Ross v. Wilcox
Before: Peek
PEEK, J.
Plaintiffs appeal from an adverse judgment in a personal injury action. The ease arose out of a collision between an automobile in which plaintiffs were riding as the guests of one Keyes and an automobile being operated by the defendant, Charles Edward Wilcox.
In addition to the defendant driver, C. E. Wilcox, plaintiffs’ complaint also named T. R. Wilcox as the owner of the car and the remaining defendants as the employers of the defendant driver. The complaint further alleged that C. E. Wilcox was driving with the consent of the owner and in the course and scope of his employment with the other defendants. Keyes, the driver of the car in which plaintiffs were riding as guests, was not named as a defendant. The answer denied generally all of the material allegations of the complaint and alleged contributory negligence as an affirmative defense.
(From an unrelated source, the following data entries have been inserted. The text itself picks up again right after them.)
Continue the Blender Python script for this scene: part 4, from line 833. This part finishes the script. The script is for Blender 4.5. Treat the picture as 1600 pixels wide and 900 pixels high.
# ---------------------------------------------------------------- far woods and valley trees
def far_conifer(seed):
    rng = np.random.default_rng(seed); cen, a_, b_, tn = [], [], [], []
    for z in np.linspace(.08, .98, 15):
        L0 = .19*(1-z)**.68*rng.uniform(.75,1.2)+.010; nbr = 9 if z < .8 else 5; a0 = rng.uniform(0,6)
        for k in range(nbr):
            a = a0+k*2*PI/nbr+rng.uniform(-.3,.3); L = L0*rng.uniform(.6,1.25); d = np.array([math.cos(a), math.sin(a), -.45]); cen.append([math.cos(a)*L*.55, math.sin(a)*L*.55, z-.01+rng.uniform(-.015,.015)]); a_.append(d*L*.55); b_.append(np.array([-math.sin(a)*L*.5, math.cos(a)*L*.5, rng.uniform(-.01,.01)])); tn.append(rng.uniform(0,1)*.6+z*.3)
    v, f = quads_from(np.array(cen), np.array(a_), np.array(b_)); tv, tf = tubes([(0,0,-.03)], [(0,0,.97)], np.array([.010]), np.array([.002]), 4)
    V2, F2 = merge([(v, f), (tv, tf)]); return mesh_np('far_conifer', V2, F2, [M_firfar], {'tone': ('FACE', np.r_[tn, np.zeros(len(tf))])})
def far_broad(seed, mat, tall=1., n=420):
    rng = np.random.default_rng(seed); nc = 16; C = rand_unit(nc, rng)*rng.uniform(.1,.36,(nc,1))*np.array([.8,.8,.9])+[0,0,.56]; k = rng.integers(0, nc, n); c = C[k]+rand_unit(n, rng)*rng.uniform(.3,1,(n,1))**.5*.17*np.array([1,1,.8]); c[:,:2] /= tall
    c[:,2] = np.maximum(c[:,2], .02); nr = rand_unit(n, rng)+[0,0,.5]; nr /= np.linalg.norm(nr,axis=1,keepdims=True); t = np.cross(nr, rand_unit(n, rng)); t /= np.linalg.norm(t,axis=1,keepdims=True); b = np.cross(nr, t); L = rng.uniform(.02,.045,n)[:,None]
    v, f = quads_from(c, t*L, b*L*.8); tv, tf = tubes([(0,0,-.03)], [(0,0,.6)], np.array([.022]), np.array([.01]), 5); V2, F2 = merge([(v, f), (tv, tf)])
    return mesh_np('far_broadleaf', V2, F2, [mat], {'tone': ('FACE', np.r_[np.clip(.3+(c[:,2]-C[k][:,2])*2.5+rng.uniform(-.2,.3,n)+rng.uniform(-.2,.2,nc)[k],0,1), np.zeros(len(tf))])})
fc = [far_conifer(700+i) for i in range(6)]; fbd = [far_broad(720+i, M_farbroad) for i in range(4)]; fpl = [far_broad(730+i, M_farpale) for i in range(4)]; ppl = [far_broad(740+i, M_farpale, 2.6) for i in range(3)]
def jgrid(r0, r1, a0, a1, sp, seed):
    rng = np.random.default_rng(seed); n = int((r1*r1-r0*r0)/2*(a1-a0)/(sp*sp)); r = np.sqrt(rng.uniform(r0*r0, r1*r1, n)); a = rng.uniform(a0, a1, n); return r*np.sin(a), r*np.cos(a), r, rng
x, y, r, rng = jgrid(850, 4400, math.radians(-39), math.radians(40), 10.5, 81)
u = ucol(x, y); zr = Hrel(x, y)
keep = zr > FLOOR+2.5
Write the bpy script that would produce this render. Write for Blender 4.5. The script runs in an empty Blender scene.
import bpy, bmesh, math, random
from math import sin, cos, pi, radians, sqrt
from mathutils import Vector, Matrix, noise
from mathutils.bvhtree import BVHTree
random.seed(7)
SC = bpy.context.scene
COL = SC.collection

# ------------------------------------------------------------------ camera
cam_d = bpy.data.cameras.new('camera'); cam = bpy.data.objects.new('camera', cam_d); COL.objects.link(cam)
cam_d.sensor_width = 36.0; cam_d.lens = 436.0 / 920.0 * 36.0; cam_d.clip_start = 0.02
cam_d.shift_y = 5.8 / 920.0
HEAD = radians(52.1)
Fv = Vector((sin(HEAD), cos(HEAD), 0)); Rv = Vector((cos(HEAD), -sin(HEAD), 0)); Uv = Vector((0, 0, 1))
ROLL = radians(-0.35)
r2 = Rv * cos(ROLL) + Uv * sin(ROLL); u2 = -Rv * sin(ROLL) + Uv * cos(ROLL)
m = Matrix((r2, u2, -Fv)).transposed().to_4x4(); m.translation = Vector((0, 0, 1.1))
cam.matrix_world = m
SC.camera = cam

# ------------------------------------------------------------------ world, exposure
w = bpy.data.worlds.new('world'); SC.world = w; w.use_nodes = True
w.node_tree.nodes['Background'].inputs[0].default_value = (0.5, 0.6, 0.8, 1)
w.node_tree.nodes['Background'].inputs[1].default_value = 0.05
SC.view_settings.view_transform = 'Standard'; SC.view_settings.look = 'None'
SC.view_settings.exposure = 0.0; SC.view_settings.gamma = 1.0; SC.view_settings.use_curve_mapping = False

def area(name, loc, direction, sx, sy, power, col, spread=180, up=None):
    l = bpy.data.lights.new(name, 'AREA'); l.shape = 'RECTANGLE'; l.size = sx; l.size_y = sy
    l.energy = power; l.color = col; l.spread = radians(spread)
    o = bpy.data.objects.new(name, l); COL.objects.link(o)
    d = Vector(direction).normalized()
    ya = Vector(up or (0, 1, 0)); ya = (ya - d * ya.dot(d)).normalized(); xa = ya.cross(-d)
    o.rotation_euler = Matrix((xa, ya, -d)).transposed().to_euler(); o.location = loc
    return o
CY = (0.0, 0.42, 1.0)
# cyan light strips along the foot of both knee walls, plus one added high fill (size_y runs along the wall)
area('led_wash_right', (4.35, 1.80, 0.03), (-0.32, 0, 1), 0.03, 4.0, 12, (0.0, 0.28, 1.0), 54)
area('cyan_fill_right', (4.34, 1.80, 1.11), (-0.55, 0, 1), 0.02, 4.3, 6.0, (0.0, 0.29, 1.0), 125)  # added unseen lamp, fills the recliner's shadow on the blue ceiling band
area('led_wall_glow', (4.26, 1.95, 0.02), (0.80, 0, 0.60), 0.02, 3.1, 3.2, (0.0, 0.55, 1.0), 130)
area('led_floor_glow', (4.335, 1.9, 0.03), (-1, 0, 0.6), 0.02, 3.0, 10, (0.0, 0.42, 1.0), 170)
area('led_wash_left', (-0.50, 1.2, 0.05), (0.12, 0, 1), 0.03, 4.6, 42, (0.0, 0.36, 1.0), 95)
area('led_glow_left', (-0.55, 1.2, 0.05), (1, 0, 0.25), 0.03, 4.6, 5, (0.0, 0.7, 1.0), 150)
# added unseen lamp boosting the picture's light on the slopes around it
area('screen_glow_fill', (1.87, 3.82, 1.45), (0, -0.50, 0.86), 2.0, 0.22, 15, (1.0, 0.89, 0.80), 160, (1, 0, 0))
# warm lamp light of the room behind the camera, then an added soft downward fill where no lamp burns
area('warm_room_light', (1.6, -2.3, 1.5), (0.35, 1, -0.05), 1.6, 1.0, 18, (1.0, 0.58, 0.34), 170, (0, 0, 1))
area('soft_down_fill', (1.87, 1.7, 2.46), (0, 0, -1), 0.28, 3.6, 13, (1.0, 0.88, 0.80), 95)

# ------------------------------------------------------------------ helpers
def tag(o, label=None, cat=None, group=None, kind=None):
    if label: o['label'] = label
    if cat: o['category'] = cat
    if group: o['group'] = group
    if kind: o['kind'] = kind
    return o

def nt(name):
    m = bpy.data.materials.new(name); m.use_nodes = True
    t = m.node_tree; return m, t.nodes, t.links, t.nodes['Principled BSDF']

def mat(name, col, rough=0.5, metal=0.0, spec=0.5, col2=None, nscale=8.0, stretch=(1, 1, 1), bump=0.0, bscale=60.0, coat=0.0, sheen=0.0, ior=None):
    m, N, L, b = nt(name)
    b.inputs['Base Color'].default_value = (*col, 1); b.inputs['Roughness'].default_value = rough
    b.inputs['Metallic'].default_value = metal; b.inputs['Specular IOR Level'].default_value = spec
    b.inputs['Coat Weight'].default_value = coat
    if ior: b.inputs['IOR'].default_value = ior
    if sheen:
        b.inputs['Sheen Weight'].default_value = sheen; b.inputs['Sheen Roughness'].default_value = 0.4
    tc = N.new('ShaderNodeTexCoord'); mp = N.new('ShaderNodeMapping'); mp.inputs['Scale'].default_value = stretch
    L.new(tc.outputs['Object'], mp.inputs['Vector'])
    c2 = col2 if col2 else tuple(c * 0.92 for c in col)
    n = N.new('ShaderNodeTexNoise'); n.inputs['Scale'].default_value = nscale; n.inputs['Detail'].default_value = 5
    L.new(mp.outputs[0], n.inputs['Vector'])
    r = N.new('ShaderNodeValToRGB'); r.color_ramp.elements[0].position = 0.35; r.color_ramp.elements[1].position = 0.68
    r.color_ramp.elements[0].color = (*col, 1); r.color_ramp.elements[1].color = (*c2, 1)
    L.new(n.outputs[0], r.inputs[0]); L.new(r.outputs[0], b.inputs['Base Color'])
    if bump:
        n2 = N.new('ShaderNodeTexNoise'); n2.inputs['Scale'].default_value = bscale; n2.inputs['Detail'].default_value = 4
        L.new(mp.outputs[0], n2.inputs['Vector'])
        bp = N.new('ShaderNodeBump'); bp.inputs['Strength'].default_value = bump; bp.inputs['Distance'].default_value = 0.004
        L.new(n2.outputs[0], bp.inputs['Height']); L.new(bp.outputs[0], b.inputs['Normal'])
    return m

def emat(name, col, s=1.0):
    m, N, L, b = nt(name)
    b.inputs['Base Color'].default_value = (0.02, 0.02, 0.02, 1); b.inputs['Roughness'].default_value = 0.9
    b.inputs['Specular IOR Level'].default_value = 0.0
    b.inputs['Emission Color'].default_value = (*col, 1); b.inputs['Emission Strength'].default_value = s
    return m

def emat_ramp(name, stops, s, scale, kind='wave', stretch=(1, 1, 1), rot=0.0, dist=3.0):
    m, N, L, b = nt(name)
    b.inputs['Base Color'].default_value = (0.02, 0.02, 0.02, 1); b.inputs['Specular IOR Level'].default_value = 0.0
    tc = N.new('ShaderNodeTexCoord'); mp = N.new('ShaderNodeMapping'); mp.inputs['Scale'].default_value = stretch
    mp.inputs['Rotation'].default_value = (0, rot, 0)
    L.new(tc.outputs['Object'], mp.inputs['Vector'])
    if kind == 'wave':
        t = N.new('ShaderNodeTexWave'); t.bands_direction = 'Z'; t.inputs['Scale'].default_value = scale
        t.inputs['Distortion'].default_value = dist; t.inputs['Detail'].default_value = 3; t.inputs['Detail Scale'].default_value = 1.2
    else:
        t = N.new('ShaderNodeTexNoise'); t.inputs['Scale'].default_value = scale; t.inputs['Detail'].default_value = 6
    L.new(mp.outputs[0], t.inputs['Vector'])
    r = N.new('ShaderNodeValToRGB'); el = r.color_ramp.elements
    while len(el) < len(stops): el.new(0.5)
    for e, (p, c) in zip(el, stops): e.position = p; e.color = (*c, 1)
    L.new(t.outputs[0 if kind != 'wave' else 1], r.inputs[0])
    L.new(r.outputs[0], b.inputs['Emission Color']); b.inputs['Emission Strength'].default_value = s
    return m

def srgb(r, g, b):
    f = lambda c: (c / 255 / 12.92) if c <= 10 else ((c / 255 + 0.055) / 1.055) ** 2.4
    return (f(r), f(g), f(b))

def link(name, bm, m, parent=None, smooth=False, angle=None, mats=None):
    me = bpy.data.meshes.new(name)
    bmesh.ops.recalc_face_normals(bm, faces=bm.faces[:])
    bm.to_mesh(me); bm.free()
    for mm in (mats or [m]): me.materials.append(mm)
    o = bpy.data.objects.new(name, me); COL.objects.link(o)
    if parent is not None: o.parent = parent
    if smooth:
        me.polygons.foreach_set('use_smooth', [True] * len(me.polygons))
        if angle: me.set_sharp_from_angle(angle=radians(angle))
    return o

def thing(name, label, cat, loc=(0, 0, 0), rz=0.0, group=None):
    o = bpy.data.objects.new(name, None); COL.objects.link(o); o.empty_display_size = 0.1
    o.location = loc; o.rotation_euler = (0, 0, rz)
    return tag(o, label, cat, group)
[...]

The testimony concerning the actual collision was in sharp conflict. Plaintiffs do not question the sufficiency thereof to support a conclusion of negligence on the part of Keyes. Their sole contention on appeal is that the trial court erred in refusing to give certain instructions offered by them on the issues of imputed negligence and proximate cause. Counsel for defendant does not attack the correctness of the instructions offered. He does, however, question the propriety of the same under the circumstances. The instructions proposed by plaintiffs are as follows:
“The vehicle in which plaintiff, Cinderella Ross, was riding at the time of the accident in question was then being operated by Ward Keyes, and plaintiff was merely a guest.
“You are instructed that the driver’s negligence, if any, may not be imputed to the plaintiff, Cinderella Ross, and that, therefore, you should find that there was no contributory negligence on the part of the plaintiff.
[215]
“Adapted from 210-C B.A.J.I.”
“When the negligent acts or omissions of two or more persons, whether committed independently or in the course of jointly directed conduct, contribute concurrently and as proximate causes to the injury of another, each of such persons is liable.
“This is true regardless of the relative degree of the contribution. It is no defense of the defendant, Charles Edward Wilcox, that Ward Keyes, not joined as a defendant in this action, participated in causing the injury, even if it should appear to you that Ward Keyes was negligent, or even if it should appear to you that the negligence of Ward Keyes was greater in either its wrongful nature or effect.